### THE TASK
Look through the lines below and extract any with the word "parts".
-- start INFORMATION SHOWN --
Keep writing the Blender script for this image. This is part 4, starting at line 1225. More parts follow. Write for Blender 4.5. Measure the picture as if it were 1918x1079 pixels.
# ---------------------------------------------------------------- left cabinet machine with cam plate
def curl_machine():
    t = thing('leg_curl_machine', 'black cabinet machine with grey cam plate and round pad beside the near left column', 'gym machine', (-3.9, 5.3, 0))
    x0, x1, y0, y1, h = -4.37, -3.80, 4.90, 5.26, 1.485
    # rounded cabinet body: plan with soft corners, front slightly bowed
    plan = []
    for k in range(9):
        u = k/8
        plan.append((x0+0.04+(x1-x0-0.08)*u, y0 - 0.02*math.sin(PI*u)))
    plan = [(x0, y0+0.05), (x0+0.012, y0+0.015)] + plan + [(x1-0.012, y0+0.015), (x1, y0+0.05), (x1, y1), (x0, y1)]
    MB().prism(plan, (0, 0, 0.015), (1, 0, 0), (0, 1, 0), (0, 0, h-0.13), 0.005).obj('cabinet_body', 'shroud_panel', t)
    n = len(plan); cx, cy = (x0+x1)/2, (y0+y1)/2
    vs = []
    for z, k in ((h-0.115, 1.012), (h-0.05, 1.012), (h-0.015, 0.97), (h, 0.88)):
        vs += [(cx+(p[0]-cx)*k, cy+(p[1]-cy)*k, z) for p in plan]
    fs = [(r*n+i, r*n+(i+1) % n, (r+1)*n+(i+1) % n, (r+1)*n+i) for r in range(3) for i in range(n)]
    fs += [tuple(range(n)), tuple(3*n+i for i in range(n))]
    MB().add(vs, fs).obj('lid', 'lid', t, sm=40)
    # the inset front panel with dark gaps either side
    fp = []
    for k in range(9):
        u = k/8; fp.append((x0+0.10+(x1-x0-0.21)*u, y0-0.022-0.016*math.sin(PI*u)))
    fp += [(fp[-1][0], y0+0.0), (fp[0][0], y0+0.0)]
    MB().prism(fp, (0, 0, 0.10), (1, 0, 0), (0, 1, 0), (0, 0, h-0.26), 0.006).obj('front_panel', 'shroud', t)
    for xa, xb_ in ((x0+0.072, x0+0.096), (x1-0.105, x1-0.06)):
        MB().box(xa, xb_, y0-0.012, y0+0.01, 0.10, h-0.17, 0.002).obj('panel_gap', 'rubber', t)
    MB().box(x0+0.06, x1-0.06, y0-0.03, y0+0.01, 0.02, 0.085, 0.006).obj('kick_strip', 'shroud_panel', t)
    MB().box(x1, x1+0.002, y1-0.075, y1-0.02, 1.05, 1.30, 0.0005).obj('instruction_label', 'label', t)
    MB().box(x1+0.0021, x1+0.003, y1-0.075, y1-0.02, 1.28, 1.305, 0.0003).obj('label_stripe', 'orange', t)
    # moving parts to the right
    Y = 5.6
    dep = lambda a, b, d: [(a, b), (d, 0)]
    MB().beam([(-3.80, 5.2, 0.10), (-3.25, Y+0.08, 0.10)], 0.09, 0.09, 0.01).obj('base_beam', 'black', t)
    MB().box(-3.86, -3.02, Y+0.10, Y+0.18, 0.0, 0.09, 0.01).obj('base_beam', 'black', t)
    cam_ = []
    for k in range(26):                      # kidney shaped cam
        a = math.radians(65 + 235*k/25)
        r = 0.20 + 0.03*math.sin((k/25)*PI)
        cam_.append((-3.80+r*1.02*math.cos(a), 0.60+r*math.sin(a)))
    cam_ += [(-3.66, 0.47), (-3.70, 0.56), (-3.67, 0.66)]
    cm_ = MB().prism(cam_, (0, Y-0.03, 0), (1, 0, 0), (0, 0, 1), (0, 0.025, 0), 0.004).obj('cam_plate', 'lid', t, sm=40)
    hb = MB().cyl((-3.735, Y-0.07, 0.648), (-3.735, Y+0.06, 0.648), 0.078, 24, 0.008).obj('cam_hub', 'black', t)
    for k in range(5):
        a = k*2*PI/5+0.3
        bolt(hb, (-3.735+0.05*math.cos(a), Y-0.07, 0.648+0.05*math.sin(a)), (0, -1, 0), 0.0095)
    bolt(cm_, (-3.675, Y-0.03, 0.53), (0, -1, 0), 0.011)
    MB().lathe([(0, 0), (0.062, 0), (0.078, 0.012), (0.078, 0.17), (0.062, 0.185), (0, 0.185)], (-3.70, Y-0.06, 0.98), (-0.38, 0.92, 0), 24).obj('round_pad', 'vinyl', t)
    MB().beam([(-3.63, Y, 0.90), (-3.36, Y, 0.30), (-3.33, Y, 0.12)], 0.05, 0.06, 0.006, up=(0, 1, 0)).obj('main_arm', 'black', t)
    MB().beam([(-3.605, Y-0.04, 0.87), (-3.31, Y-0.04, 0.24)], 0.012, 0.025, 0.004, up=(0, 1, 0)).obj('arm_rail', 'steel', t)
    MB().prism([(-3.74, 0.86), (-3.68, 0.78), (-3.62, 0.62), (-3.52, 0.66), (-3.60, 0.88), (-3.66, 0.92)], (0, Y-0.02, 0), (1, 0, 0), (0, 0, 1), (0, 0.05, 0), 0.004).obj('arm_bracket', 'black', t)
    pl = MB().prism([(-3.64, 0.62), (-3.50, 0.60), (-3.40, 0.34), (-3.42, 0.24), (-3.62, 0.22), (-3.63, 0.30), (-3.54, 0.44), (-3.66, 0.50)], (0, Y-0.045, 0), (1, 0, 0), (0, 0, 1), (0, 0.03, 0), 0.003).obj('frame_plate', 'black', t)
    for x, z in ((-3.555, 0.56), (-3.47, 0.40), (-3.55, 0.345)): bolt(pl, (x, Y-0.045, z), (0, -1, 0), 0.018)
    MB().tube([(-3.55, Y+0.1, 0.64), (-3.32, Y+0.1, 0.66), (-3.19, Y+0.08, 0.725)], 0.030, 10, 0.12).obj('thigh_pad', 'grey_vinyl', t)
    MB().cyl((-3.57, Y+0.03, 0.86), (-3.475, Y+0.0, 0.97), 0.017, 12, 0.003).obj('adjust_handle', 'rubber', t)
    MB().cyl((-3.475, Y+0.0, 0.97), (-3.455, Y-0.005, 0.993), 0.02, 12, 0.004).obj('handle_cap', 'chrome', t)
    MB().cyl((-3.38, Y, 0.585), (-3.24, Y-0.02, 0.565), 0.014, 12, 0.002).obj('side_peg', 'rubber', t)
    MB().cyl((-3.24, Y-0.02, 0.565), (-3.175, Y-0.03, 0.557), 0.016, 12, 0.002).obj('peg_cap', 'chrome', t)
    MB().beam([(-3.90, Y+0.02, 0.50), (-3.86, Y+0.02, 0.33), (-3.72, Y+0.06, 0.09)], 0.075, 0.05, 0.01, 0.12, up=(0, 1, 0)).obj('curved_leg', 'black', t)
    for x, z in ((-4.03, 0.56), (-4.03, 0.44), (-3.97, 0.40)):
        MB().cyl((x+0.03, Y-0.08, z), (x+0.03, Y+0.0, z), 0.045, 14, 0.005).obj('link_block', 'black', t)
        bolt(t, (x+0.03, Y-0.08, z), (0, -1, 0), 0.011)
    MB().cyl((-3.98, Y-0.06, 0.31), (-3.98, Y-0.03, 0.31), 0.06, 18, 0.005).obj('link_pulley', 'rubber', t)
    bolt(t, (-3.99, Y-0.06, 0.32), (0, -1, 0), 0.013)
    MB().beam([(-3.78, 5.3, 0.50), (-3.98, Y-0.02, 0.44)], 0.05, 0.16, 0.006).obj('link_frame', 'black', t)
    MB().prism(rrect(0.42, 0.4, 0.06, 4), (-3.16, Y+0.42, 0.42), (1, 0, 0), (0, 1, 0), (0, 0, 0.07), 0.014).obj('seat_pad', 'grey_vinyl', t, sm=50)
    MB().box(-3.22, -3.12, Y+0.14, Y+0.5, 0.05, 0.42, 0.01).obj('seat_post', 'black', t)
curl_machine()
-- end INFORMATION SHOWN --
### EXPECTED ANSWER
Keep writing the Blender script for this image. This is part 4, starting at line 1225. More parts follow. Write for Blender 4.5. Measure the picture as if it were 1918x1079 pixels.
    # moving parts to the right